After hearing strong arguments on both sides of a proposal to lift the restriction that allows changes to the County’s Unified Development Code (UDC) and Comprehensive Plan to be enacted just once per year, the San Juan County Council decided it needed to hear more.
The proposal was brought to the Council by the Community Development and Planning Department (CDPD) which said that it had a backlog of more than 100 changes to the UDC and Comprehensive Plan that need to be made. Senior planner Shireene Hale said that dealing with all of the proposals at once is “too big a bite to take,” and, noting the department’s problems with turnover in the past, “There’s the possibility that by the time amendments get through the process, we will have lost the planner who was working on it.”

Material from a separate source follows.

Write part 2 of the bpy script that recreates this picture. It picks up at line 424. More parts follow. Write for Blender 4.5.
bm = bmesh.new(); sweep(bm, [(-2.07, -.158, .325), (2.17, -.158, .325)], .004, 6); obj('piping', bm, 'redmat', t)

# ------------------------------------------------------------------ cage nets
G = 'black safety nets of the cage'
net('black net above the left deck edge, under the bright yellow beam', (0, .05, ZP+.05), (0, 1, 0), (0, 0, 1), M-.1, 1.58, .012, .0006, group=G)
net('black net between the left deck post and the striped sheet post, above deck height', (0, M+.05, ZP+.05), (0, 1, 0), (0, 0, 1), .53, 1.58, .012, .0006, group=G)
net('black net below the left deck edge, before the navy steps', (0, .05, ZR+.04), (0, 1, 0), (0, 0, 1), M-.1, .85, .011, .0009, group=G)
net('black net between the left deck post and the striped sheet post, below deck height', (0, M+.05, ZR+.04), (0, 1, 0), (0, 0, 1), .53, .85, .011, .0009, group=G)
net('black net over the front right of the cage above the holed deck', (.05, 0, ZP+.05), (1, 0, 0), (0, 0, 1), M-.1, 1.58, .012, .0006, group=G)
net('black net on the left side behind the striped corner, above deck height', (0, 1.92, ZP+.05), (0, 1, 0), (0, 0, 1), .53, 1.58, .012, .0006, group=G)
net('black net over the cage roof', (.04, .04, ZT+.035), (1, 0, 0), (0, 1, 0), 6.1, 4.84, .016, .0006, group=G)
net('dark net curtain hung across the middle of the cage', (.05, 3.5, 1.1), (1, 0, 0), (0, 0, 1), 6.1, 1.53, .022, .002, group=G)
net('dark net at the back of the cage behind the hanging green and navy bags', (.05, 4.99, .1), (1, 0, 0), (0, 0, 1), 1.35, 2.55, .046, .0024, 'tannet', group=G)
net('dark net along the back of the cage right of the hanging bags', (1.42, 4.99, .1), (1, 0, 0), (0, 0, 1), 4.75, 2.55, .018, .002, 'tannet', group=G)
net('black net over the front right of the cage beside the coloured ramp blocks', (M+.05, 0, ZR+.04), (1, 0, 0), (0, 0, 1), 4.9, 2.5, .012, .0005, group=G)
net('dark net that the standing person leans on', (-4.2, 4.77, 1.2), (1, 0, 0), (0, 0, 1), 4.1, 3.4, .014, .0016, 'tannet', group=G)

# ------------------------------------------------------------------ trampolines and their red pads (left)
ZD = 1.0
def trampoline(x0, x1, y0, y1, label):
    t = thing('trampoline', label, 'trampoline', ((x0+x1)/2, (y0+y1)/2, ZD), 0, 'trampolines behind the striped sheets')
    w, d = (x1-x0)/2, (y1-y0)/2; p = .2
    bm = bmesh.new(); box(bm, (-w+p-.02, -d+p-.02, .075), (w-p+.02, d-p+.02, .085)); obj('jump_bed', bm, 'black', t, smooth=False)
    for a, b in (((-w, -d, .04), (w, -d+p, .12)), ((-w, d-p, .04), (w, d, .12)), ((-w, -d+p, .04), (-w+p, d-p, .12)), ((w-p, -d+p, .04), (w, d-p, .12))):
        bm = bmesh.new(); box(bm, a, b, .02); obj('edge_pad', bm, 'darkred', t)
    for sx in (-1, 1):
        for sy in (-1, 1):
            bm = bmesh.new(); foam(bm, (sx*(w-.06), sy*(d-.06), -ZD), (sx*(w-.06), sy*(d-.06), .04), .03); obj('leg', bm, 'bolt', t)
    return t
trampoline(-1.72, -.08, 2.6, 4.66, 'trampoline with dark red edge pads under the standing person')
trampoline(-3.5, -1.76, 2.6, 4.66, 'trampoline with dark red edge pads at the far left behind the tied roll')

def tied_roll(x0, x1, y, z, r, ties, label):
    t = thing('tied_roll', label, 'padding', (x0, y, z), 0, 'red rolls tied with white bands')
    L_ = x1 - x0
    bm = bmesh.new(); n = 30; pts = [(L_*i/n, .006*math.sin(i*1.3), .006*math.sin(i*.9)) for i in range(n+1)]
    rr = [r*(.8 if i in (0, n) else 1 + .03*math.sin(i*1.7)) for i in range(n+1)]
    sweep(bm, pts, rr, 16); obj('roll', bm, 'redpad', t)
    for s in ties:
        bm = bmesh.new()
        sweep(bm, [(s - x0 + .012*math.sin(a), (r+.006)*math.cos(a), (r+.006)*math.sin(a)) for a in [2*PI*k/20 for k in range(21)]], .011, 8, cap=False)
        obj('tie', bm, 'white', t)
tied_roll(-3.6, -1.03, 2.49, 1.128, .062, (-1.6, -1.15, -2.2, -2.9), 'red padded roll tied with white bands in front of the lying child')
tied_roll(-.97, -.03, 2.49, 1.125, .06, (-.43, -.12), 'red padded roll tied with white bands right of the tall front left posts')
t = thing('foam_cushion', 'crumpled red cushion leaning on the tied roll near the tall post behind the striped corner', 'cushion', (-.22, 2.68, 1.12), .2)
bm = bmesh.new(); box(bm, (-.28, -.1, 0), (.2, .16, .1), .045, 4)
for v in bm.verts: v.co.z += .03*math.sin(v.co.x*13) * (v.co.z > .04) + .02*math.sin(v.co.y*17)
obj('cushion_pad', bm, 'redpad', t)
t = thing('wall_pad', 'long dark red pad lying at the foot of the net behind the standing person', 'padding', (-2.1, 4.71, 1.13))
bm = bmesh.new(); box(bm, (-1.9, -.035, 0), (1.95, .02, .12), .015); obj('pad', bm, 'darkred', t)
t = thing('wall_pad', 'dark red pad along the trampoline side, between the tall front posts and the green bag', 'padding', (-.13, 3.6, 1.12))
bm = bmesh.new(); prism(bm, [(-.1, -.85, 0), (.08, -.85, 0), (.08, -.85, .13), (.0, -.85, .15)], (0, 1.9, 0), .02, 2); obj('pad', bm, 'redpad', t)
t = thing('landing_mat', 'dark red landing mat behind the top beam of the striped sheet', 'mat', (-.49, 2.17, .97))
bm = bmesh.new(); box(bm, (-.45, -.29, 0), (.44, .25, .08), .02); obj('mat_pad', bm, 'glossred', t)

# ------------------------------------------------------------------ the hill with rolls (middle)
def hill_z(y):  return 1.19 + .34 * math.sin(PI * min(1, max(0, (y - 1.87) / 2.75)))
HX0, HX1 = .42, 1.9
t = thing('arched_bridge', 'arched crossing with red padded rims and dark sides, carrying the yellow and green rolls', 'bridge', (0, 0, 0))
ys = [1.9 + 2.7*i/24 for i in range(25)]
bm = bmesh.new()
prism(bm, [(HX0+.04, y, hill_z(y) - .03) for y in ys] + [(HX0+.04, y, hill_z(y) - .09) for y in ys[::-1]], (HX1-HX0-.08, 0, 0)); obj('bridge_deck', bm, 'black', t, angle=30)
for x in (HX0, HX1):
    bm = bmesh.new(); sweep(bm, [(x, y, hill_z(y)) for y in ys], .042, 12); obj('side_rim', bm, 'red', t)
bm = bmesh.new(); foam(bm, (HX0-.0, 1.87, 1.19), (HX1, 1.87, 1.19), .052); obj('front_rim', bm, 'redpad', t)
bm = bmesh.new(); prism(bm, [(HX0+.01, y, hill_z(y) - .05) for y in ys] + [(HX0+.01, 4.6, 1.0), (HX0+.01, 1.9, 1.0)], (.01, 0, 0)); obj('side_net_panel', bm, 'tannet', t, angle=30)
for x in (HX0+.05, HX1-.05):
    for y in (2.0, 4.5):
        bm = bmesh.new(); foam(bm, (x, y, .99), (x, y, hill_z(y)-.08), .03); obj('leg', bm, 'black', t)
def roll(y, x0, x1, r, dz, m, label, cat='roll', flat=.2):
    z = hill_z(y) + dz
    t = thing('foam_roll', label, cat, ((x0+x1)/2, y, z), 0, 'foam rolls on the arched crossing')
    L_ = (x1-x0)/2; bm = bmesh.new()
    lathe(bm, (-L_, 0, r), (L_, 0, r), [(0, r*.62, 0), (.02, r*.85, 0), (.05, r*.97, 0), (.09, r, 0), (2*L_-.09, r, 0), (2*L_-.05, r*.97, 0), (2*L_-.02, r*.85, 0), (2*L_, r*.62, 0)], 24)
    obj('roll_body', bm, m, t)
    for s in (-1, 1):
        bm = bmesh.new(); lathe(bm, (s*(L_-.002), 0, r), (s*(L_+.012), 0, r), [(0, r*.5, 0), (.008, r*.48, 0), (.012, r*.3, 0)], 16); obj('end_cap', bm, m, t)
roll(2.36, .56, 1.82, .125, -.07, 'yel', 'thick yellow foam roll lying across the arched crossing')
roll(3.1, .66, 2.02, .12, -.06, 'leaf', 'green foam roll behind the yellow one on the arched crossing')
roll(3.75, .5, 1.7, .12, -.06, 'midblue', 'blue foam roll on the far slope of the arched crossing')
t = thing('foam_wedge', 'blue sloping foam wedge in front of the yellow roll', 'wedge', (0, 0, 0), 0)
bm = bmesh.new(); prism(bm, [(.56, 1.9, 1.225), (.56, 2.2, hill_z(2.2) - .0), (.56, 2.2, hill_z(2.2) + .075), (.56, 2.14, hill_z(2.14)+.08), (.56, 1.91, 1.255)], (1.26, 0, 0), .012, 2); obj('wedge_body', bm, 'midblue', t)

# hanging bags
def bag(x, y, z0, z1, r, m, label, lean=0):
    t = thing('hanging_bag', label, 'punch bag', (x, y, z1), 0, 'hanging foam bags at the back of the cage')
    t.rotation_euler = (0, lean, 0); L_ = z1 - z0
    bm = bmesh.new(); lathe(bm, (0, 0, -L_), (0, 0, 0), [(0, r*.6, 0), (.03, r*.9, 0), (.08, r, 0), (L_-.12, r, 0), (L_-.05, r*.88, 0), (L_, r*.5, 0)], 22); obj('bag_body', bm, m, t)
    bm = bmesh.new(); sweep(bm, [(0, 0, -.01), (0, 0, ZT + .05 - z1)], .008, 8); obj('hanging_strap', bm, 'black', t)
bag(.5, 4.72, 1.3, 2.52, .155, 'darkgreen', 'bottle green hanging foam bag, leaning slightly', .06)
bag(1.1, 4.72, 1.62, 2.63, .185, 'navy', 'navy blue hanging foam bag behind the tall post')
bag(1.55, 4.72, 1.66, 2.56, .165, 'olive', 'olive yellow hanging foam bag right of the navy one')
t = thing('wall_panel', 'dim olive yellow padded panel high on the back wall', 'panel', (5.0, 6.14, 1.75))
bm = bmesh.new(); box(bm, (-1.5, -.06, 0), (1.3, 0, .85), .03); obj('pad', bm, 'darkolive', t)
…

Hale told the Council that many of the pending changes are required by state law, others are clarifications of troublesome portions of the code and still others involve policy updates.
The proposed change set a two-year time period during which the code could be amended as work on the amendments are completed by the staff and acted upon by the Council for the next two years. In 2011 the once-a-year restriction would go back into effect.
CDPD Director Ron Henrickson said that his department wouldn’t be able to catch up during that period of time, “But given two years – we will see if it works.”
The proposal came to the Council without the endorsement of the County Planning Commission. At its January meeting, the Commission expressed concerns about the ability of citizens to keep track of changes to the code made more often than once a year.
Those same concerns were expressed at Tuesday’s hearing by Chris Clark of San Juan Island and John Evans, representing the San Juan Builders Council. Evans said that he was concerned that without restrictions, the County would make changes “willy-nilly.” He said that builders need predictability to plan projects and, “I don’t see how you can do this without a deadline.”
Nancy Devaux of the Community Home Trust spoke in support of lifting the restrictions, saying the Trust was waiting for some needed code changes, “Affordable housing items are part of the backlog.”
Planner Shireene Hale noted that none of the other eight Puget Sound Counties have similar restrictions on changes to the UDC and Comprehensive Plans and she is unaware of any counties that do. As for how the system has worked here she said, “I don’t know that it ever has really worked.”
This was the Council’s first public discussion of this proposal and, after brief deliberations, it voted to reopen the public hearing at its Sept. 23 meeting to allow more public input.